Request: Every line below should be copied exactly; drop the pictures.

Material supplied:

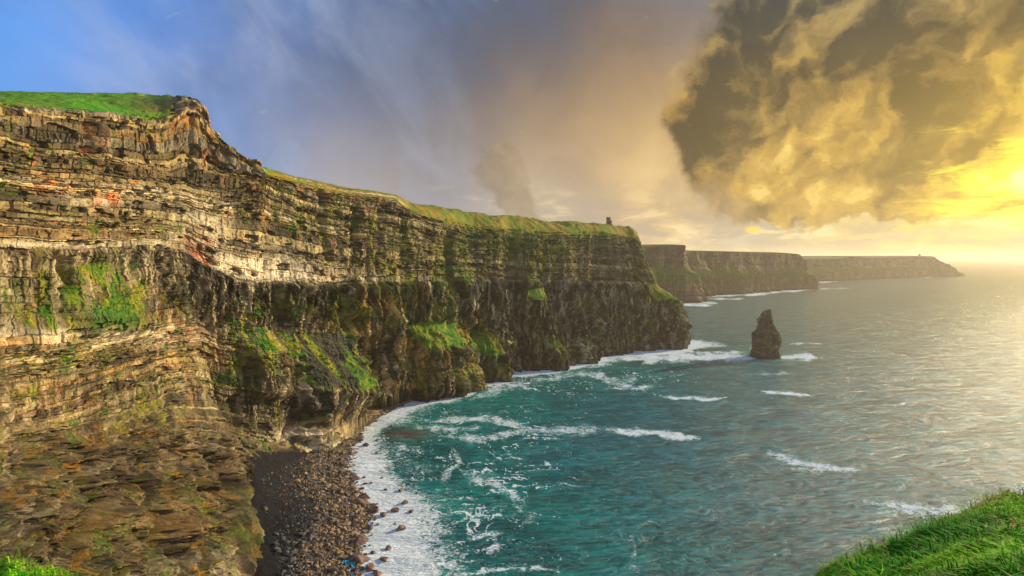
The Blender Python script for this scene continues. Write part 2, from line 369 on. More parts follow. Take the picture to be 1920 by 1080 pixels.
#            foot            B5              B4              B3              B2              B1              rim            grass edge      skyline         back
ST = [
 C(Wd(-66, -90, 20), Wd(-70, -90, 70), Wd(-80, -90, 84), Wd(-92, -90, 106), Wd(-98, -90, 143), Wd(-102, -90, 176), Wd(-106, -90, 194), Wd(-130, -95, 203), Wd(-170, -95, 214), Wd(-420, -95, 214)),
 C(Wd(-62, 30, 20), Wd(-72, 30, 72), Wd(-100, 30, 84), Wd(-116, 30, 106), Wd(-122, 30, 143), Wd(-126, 30, 177), Wd(-130, 30, 196), Wd(-150, 30, 204), Wd(-196, 30, 216), Wd(-460, 30, 214)),
 C(Wd(-68, 75, 26), Wd(-98, 95, 76), Wd(-142, 140, 88), Wd(-160, 140, 107), Wd(-166, 140, 143), Wd(-170, 140, 178), Wd(-174, 140, 198), Wd(-200, 150, 206), Wd(-240, 170, 220), Wd(-500, 160, 216)),
 C((0, 1560, 88), (0, 1000, 128), (0, 800, 180), (0, 665, 195), (0, 465, 205), (0, 290, 212), (0, 197, 216), (-10, 182, 262), (-20, 173, 330), Wd(-560, 320, 228)),
 C((240, 1400, 115), (220, 980, 170), (190, 775, 232), (180, 628, 245), (180, 462, 252), (180, 300, 258), (180, 210, 262), (180, 190, 310), (170, 170, 400), Wd(-560, 430, 232)),
 C((390, 1250, 165), (350, 960, 215), (320, 750, 280), (300, 598, 298), (300, 462, 300), (300, 320, 304), (298, 228, 308), (296, 196, 336), (275, 172, 420), Wd(-520, 540, 236)),
 C((500, 1150, 215), (420, 950, 252), (385, 760, 310), (355, 588, 330), (345, 474, 328), (352, 330, 336), (362, 205, 343), (362, 184, 350), (345, 180, 400), Wd(-400, 640, 236)),
 C((527, 1075, 238), (430, 925, 275), (395, 755, 322), (366, 583, 336), (362, 490, 334), (366, 340, 342), (372, 225, 348), (371, 186, 352), (362, 181, 380), Wd(-380, 650, 236)),
 C((508, 990, 282), (455, 890, 305), (415, 750, 336), (385, 588, 344), (385, 505, 344), (385, 345, 352), (390, 250, 358), (388, 243, 363), (360, 240, 420), Wd(-330, 660, 226)),
 C((488, 908, 334), (470, 870, 326), (445, 745, 348), (425, 597, 356), (425, 520, 358), (430, 348, 368), (437, 284, 374), (434, 279, 380), (400, 262, 450), Wd(-300, 680, 212)),
 C((537, 886, 352), (525, 848, 358), (510, 762, 368), (490, 602, 378), (482, 530, 382), (484, 345, 394), (484, 325, 400), (486, 314, 406), (480, 309, 440), Wd(-260, 700, 200)),
 C((606, 838, 391), (600, 812, 392), (580, 742, 408), (565, 604, 420), (562, 532, 424), (562, 378, 436), (562, 350, 441), (562, 334, 448), (560, 331, 480), Wd(-230, 720, 198)),
 C((682, 802, 451), (676, 774, 446), (665, 716, 458), (655, 608, 470), (650, 533, 475), (650, 397, 486), (650, 368, 491), (650, 355, 498), (650, 352, 530), Wd(-190, 740, 198)),
 C((698, 770, 498), (696, 752, 486), (694, 706, 488), (690, 608, 494), (690, 533, 498), (690, 402, 508), (690, 374, 514), (690, 360, 520), (690, 357, 556), Wd(-180, 750, 197)),
 C((752, 756, 540), (750, 732, 522), (745, 692, 522), (740, 608, 528), (740, 532, 532), (740, 408, 542), (742, 378, 547), (742, 366, 554), (742, 363, 590), Wd(-170, 760, 196)),
 C((775, 753, 556), (778, 726, 542), (772, 688, 546), (768, 606, 552), (770, 531, 560), (775, 416, 566), (770, 400, 572), (768, 385, 590), (766, 379, 630), Wd(-150, 800, 194)),
 C((822, 747, 570), (822, 720, 556), (815, 680, 562), (812, 600, 572), (812, 528, 582), (815, 430, 592), (815, 415, 600), (815, 394, 630), (815, 386, 670), Wd(-130, 850, 194)),
 C((876, 736, 598), (875, 716, 604), (872, 672, 614), (868, 590, 630), (868, 522, 640), (870, 446, 652), (870, 426, 662), (870, 404, 690), (870, 394, 730), Wd(-110, 900, 194)),
 C((884, 722, 636), (884, 705, 640), (884, 664, 644), (884, 590, 648), (884, 522, 652), (884, 450, 662), (884, 430, 672), (884, 406, 700), (884, 397, 738), Wd(-105, 910, 194)),
 C((936, 715, 646), (935, 692, 650), (937, 660, 656), (938, 590, 674), (938, 524, 684), (938, 452, 692), (938, 432, 700), (940, 412, 720), (944, 402, 752), Wd(-60, 950, 193)),
 C((946, 700, 690), (946, 686, 692), (946, 655, 694), (946, 590, 698), (948, 524, 702), (950, 453, 708), (950, 434, 716), (952, 413, 738), (956, 404, 772), Wd(-50, 980, 193)),
 C((1013, 697, 700), (1012, 682, 704), (1011, 650, 710), (1010, 588, 722), (1010, 525, 732), (1010, 458, 740), (1010, 440, 748), (1011, 420, 776), (1014, 411, 812), Wd(10, 1010, 193)),
 C((1062, 692, 716), (1061, 678, 724), (1060, 645, 736), (1060, 585, 752), (1060, 526, 762), (1060, 460, 772), (1060, 440, 780), (1060, 424, 802), (1062, 415, 834), Wd(60, 1040, 192)),
 C((1134, 668, 806), (1134, 655, 812), (1134, 628, 820), (1134, 575, 828), (1135, 528, 834), (1138, 465, 842), (1138, 442, 850), (1140, 427, 862), (1142, 418, 884), Wd(130, 1090, 191)),
 C((1210, 660, 846), (1209, 648, 850), (1207, 622, 856), (1203, 572, 864), (1198, 530, 870), (1184, 468, 878), (1176, 447, 886), (1168, 432, 893), (1164, 422, 905), Wd(180, 1130, 190)),
 C((1270, 659, 853), (1266, 642, 857), (1261, 615, 862), (1252, 570, 870), (1224, 534, 874), (1203, 478, 884), (1194, 449, 892), (1186, 432, 900), (1180, 424, 910), Wd(190, 1140, 189)),
 C((1284, 658, 862), (1281, 634, 866), (1276, 598, 870), (1264, 560, 876), (1230, 535, 882), (1210, 484, 890), (1202, 456, 898), (1195, 437, 906), (1186, 427, 916), Wd(195, 1150, 189)),
 C((1274, 640, 920), (1270, 622, 922), (1262, 596, 924), (1246, 560, 926), (1222, 532, 928), (1206, 484, 930), (1198, 456, 932), (1192, 440, 934), (1184, 430, 936), Wd(196, 1160, 189)),
 C(Wd(225, 1150, -4), Wd(222, 1150, 16), Wd(215, 1150, 45), Wd(205, 1150, 92), Wd(195, 1150, 120), Wd(185, 1150, 165), Wd(180, 1150, 180), Wd(170, 1150, 188), Wd(160, 1150, 190), Wd(120, 1160, 189)),
 C(Wd(60, 1420, -4), Wd(55, 1420, 16), Wd(50, 1420, 45), Wd(45, 1420, 92), Wd(35, 1420, 120), Wd(20, 1420, 165), Wd(10, 1420, 180), Wd(0, 1400, 188), Wd(-10, 1380, 190), Wd(-60, 1300, 189)),
]
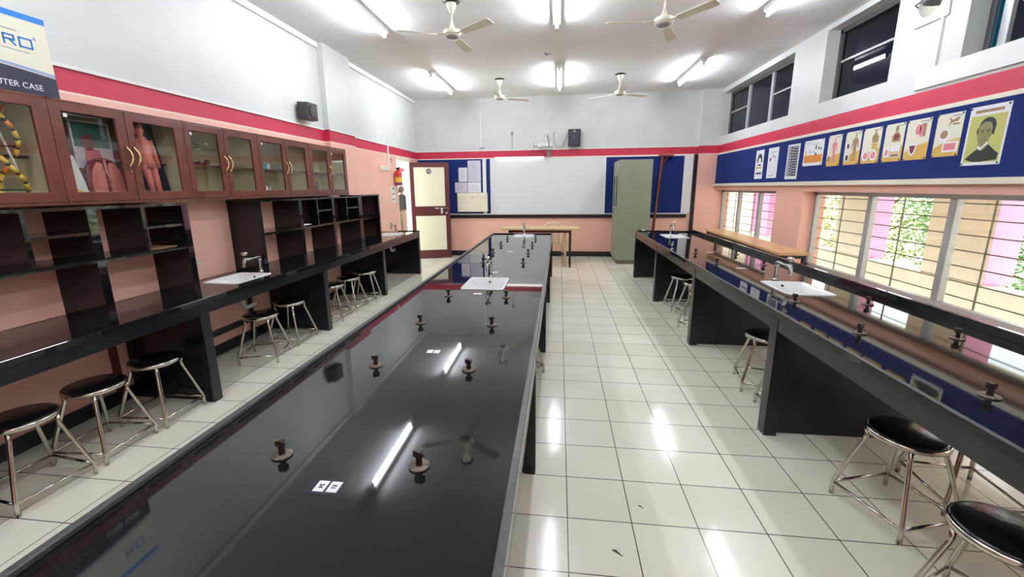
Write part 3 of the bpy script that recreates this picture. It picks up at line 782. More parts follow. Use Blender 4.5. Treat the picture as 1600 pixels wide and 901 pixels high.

Completed task:
The Blender Python script for this scene continues. Write part 2, from line 369 on. More parts follow. Take the picture to be 1920 by 1080 pixels.
#            foot            B5              B4              B3              B2              B1              rim            grass edge      skyline         back
ST = [
 C(Wd(-66, -90, 20), Wd(-70, -90, 70), Wd(-80, -90, 84), Wd(-92, -90, 106), Wd(-98, -90, 143), Wd(-102, -90, 176), Wd(-106, -90, 194), Wd(-130, -95, 203), Wd(-170, -95, 214), Wd(-420, -95, 214)),
 C(Wd(-62, 30, 20), Wd(-72, 30, 72), Wd(-100, 30, 84), Wd(-116, 30, 106), Wd(-122, 30, 143), Wd(-126, 30, 177), Wd(-130, 30, 196), Wd(-150, 30, 204), Wd(-196, 30, 216), Wd(-460, 30, 214)),
 C(Wd(-68, 75, 26), Wd(-98, 95, 76), Wd(-142, 140, 88), Wd(-160, 140, 107), Wd(-166, 140, 143), Wd(-170, 140, 178), Wd(-174, 140, 198), Wd(-200, 150, 206), Wd(-240, 170, 220), Wd(-500, 160, 216)),
 C((0, 1560, 88), (0, 1000, 128), (0, 800, 180), (0, 665, 195), (0, 465, 205), (0, 290, 212), (0, 197, 216), (-10, 182, 262), (-20, 173, 330), Wd(-560, 320, 228)),
 C((240, 1400, 115), (220, 980, 170), (190, 775, 232), (180, 628, 245), (180, 462, 252), (180, 300, 258), (180, 210, 262), (180, 190, 310), (170, 170, 400), Wd(-560, 430, 232)),
 C((390, 1250, 165), (350, 960, 215), (320, 750, 280), (300, 598, 298), (300, 462, 300), (300, 320, 304), (298, 228, 308), (296, 196, 336), (275, 172, 420), Wd(-520, 540, 236)),
 C((500, 1150, 215), (420, 950, 252), (385, 760, 310), (355, 588, 330), (345, 474, 328), (352, 330, 336), (362, 205, 343), (362, 184, 350), (345, 180, 400), Wd(-400, 640, 236)),
 C((527, 1075, 238), (430, 925, 275), (395, 755, 322), (366, 583, 336), (362, 490, 334), (366, 340, 342), (372, 225, 348), (371, 186, 352), (362, 181, 380), Wd(-380, 650, 236)),
 C((508, 990, 282), (455, 890, 305), (415, 750, 336), (385, 588, 344), (385, 505, 344), (385, 345, 352), (390, 250, 358), (388, 243, 363), (360, 240, 420), Wd(-330, 660, 226)),
 C((488, 908, 334), (470, 870, 326), (445, 745, 348), (425, 597, 356), (425, 520, 358), (430, 348, 368), (437, 284, 374), (434, 279, 380), (400, 262, 450), Wd(-300, 680, 212)),
 C((537, 886, 352), (525, 848, 358), (510, 762, 368), (490, 602, 378), (482, 530, 382), (484, 345, 394), (484, 325, 400), (486, 314, 406), (480, 309, 440), Wd(-260, 700, 200)),
 C((606, 838, 391), (600, 812, 392), (580, 742, 408), (565, 604, 420), (562, 532, 424), (562, 378, 436), (562, 350, 441), (562, 334, 448), (560, 331, 480), Wd(-230, 720, 198)),
 C((682, 802, 451), (676, 774, 446), (665, 716, 458), (655, 608, 470), (650, 533, 475), (650, 397, 486), (650, 368, 491), (650, 355, 498), (650, 352, 530), Wd(-190, 740, 198)),
 C((698, 770, 498), (696, 752, 486), (694, 706, 488), (690, 608, 494), (690, 533, 498), (690, 402, 508), (690, 374, 514), (690, 360, 520), (690, 357, 556), Wd(-180, 750, 197)),
 C((752, 756, 540), (750, 732, 522), (745, 692, 522), (740, 608, 528), (740, 532, 532), (740, 408, 542), (742, 378, 547), (742, 366, 554), (742, 363, 590), Wd(-170, 760, 196)),
 C((775, 753, 556), (778, 726, 542), (772, 688, 546), (768, 606, 552), (770, 531, 560), (775, 416, 566), (770, 400, 572), (768, 385, 590), (766, 379, 630), Wd(-150, 800, 194)),
 C((822, 747, 570), (822, 720, 556), (815, 680, 562), (812, 600, 572), (812, 528, 582), (815, 430, 592), (815, 415, 600), (815, 394, 630), (815, 386, 670), Wd(-130, 850, 194)),
 C((876, 736, 598), (875, 716, 604), (872, 672, 614), (868, 590, 630), (868, 522, 640), (870, 446, 652), (870, 426, 662), (870, 404, 690), (870, 394, 730), Wd(-110, 900, 194)),
 C((884, 722, 636), (884, 705, 640), (884, 664, 644), (884, 590, 648), (884, 522, 652), (884, 450, 662), (884, 430, 672), (884, 406, 700), (884, 397, 738), Wd(-105, 910, 194)),
 C((936, 715, 646), (935, 692, 650), (937, 660, 656), (938, 590, 674), (938, 524, 684), (938, 452, 692), (938, 432, 700), (940, 412, 720), (944, 402, 752), Wd(-60, 950, 193)),
 C((946, 700, 690), (946, 686, 692), (946, 655, 694), (946, 590, 698), (948, 524, 702), (950, 453, 708), (950, 434, 716), (952, 413, 738), (956, 404, 772), Wd(-50, 980, 193)),
 C((1013, 697, 700), (1012, 682, 704), (1011, 650, 710), (1010, 588, 722), (1010, 525, 732), (1010, 458, 740), (1010, 440, 748), (1011, 420, 776), (1014, 411, 812), Wd(10, 1010, 193)),
 C((1062, 692, 716), (1061, 678, 724), (1060, 645, 736), (1060, 585, 752), (1060, 526, 762), (1060, 460, 772), (1060, 440, 780), (1060, 424, 802), (1062, 415, 834), Wd(60, 1040, 192)),
 C((1134, 668, 806), (1134, 655, 812), (1134, 628, 820), (1134, 575, 828), (1135, 528, 834), (1138, 465, 842), (1138, 442, 850), (1140, 427, 862), (1142, 418, 884), Wd(130, 1090, 191)),
 C((1210, 660, 846), (1209, 648, 850), (1207, 622, 856), (1203, 572, 864), (1198, 530, 870), (1184, 468, 878), (1176, 447, 886), (1168, 432, 893), (1164, 422, 905), Wd(180, 1130, 190)),
 C((1270, 659, 853), (1266, 642, 857), (1261, 615, 862), (1252, 570, 870), (1224, 534, 874), (1203, 478, 884), (1194, 449, 892), (1186, 432, 900), (1180, 424, 910), Wd(190, 1140, 189)),
 C((1284, 658, 862), (1281, 634, 866), (1276, 598, 870), (1264, 560, 876), (1230, 535, 882), (1210, 484, 890), (1202, 456, 898), (1195, 437, 906), (1186, 427, 916), Wd(195, 1150, 189)),
 C((1274, 640, 920), (1270, 622, 922), (1262, 596, 924), (1246, 560, 926), (1222, 532, 928), (1206, 484, 930), (1198, 456, 932), (1192, 440, 934), (1184, 430, 936), Wd(196, 1160, 189)),
 C(Wd(225, 1150, -4), Wd(222, 1150, 16), Wd(215, 1150, 45), Wd(205, 1150, 92), Wd(195, 1150, 120), Wd(185, 1150, 165), Wd(180, 1150, 180), Wd(170, 1150, 188), Wd(160, 1150, 190), Wd(120, 1160, 189)),
 C(Wd(60, 1420, -4), Wd(55, 1420, 16), Wd(50, 1420, 45), Wd(45, 1420, 92), Wd(35, 1420, 120), Wd(20, 1420, 165), Wd(10, 1420, 180), Wd(0, 1400, 188), Wd(-10, 1380, 190), Wd(-60, 1300, 189)),
]
Write part 3 of the bpy script that recreates this picture. It picks up at line 782. More parts follow. Use Blender 4.5. Treat the picture as 1600 pixels wide and 901 pixels high.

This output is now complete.